MESSAGE DEPTH
First Draft, Sydney
13th February-21st March 2026
Message Depth explores the hidden systems that underpin contemporary life, tracing how the global flow of information and goods depends on vast, unseen infrastructures that are both technological and environmental. Submarine fibre optic cables thread across the seabed, carrying the world’s data beneath the ocean’s surface, while inland data centres continue this circulation by processing and storing those signals. These facilities rely on immense quantities of water for cooling, water that is drawn from and returned to surrounding natural systems. Alongside these digital networks, the colossal maritime routes of the industrial shipping industry operate as a physical analogue to data transmission: containers for goods mirror packets of data, both traversing oceans along highly regulated, commercialised pathways.
The sea becomes both subject and medium within the exhibition. It is a body of water that conceals, distorts, and sustains these flows, functioning as a metaphor for opacity. We sense the vast systems operating below, yet they remain largely invisible and ungraspable, submerged by geography and corporate secrecy. The sea acts simultaneously as conduit and cover, carrying the world’s communications while veiling the infrastructures that make communication possible. Data centres and cable landing stations emerge as the hidden architectures of the cloud. Though their existence is documented and their approximate locations traceable, they are forbidden spaces: sites we can locate but cannot enter, whose interiors remain inaccessible.
The installation, Message Depth, is an experimental iteration of the artists’ ongoing research into these ideas, a collaboration which began in 2024. This exhibition stems from Katie Paine and Oliver Hull’s shared interest in the politics and poetics of digital infrastructure—its visibility without accessibility, its presence without presence. The cloud, an ethereal metaphor, obscures a vast material landscape of servers, cables, and cooling systems anchored in specific geographies. These architectures are known but unseen. They appear as technical records, coordinates on corporate maps, or subtle markers along the shoreline where cables surface. When represented in planning documents or satellite imagery, they register only as opaque, unmarked boxes embedded within industrial zones or fenced perimeters. Their secrecy is strategic rather than incidental, operating at the intersection of state security and corporate power.
In this sense, these sites function as architectures of exclusion—thresholds that regulate access, visibility, and connection. They exist in tension between proximity and distance: we live alongside them and depend upon them, yet cannot truly approach or know them.
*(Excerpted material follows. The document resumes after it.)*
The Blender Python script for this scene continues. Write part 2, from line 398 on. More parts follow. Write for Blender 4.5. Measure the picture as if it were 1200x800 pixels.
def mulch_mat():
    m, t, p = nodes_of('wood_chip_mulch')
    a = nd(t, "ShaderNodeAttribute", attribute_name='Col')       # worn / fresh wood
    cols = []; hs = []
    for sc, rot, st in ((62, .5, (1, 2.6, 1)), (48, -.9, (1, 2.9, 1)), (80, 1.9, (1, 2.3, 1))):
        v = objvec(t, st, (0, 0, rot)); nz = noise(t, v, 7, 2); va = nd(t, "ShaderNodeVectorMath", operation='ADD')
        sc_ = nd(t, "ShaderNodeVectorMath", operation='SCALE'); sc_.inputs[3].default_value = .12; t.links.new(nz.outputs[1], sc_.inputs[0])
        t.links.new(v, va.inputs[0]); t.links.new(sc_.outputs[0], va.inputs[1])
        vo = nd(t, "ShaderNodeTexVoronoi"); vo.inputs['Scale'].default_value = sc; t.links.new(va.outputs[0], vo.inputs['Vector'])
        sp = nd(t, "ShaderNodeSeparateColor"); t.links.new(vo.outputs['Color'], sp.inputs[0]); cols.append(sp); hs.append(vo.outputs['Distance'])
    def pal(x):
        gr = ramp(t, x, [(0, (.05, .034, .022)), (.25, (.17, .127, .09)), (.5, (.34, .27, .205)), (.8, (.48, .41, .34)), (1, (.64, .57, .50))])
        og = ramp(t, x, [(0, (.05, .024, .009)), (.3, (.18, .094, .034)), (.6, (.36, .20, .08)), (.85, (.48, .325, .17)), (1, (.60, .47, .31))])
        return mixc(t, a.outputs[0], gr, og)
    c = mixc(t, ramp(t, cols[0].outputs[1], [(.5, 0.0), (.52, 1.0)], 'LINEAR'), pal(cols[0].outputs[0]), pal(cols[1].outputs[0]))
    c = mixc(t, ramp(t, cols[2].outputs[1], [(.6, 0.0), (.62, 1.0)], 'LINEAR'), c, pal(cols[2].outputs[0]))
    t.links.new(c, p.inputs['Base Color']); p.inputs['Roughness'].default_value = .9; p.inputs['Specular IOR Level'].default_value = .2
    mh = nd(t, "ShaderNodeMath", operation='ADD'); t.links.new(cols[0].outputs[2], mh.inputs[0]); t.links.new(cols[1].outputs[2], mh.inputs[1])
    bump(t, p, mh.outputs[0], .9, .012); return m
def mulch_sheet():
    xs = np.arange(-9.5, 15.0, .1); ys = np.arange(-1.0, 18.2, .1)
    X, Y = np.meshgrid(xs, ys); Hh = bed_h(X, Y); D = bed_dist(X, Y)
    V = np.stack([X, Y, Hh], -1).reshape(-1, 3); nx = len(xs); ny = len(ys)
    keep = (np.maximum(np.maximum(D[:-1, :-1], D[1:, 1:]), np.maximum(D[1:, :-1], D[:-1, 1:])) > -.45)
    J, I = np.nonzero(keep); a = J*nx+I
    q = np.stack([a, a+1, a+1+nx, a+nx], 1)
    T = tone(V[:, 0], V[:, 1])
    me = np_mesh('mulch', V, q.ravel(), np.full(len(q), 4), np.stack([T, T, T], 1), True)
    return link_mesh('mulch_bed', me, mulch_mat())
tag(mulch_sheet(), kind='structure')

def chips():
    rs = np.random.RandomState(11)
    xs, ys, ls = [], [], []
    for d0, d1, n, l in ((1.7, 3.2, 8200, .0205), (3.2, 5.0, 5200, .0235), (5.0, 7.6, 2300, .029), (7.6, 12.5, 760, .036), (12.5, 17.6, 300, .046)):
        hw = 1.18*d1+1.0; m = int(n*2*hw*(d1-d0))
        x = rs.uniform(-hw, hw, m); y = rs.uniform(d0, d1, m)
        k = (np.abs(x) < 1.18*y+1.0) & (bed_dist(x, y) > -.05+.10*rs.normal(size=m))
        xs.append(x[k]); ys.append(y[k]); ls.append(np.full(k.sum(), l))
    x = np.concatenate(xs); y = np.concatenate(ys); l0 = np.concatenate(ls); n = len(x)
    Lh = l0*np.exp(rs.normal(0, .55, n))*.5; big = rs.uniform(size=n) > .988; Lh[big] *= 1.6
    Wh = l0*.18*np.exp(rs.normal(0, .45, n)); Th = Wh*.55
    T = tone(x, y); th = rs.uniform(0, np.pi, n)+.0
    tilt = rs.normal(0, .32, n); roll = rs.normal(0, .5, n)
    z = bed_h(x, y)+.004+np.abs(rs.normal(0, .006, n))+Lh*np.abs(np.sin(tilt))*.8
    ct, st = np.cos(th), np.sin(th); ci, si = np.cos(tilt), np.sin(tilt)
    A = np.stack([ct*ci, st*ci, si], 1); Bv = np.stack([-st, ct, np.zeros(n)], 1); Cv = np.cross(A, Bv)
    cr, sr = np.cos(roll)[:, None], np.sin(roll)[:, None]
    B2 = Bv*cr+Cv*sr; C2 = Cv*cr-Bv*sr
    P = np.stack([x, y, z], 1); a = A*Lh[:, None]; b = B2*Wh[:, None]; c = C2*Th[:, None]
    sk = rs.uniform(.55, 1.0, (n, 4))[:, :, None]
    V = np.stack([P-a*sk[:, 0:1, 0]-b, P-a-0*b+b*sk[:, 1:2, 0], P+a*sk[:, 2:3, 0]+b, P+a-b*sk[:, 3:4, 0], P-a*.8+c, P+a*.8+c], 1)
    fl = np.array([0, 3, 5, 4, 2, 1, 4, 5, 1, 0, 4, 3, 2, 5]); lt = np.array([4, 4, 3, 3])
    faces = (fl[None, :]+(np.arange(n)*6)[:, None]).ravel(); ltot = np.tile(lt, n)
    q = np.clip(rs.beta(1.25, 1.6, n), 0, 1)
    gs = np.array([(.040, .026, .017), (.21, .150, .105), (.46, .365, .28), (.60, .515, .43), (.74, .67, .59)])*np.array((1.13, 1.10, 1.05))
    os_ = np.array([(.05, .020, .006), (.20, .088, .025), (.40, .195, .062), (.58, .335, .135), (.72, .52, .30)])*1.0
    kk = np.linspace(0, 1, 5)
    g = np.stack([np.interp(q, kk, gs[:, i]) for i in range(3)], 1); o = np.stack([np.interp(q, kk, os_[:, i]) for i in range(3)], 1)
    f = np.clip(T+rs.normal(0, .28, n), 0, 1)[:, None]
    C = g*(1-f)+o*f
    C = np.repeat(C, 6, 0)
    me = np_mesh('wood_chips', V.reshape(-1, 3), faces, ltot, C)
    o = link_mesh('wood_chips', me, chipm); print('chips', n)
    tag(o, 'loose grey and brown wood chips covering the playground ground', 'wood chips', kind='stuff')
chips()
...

Ultimately, they sit at the edge of the visible world, where the immaterial promise of global connection confronts its material reality.
1
Oliver Hull and Katie Paine, Small Talk, 2025, Monitor, Intel Mini Computer, builder’s extension cord, Python script that approximates narrative from a random assortment of scraped Wikipedia material, ongoing duration.
2
Oliver Hull and Katie Paine, Message Depth – An Ongoing Archive,industrial shipping palettes, Perspex, paper, flock, ply wood, plastic scale models, Arthur C. Clarke's How the World Was One: Beyond the Global Village (1992), radio device, debris from Port Melbourne Data Centre Business Park, resin 3D print, assorted telegraph memorabilia from 1920- 1970, glass, steel, screws, gas valve, shipping container lock.
3 Oliver Hull and Katie Paine, Crawlers, video 2026, 16:40.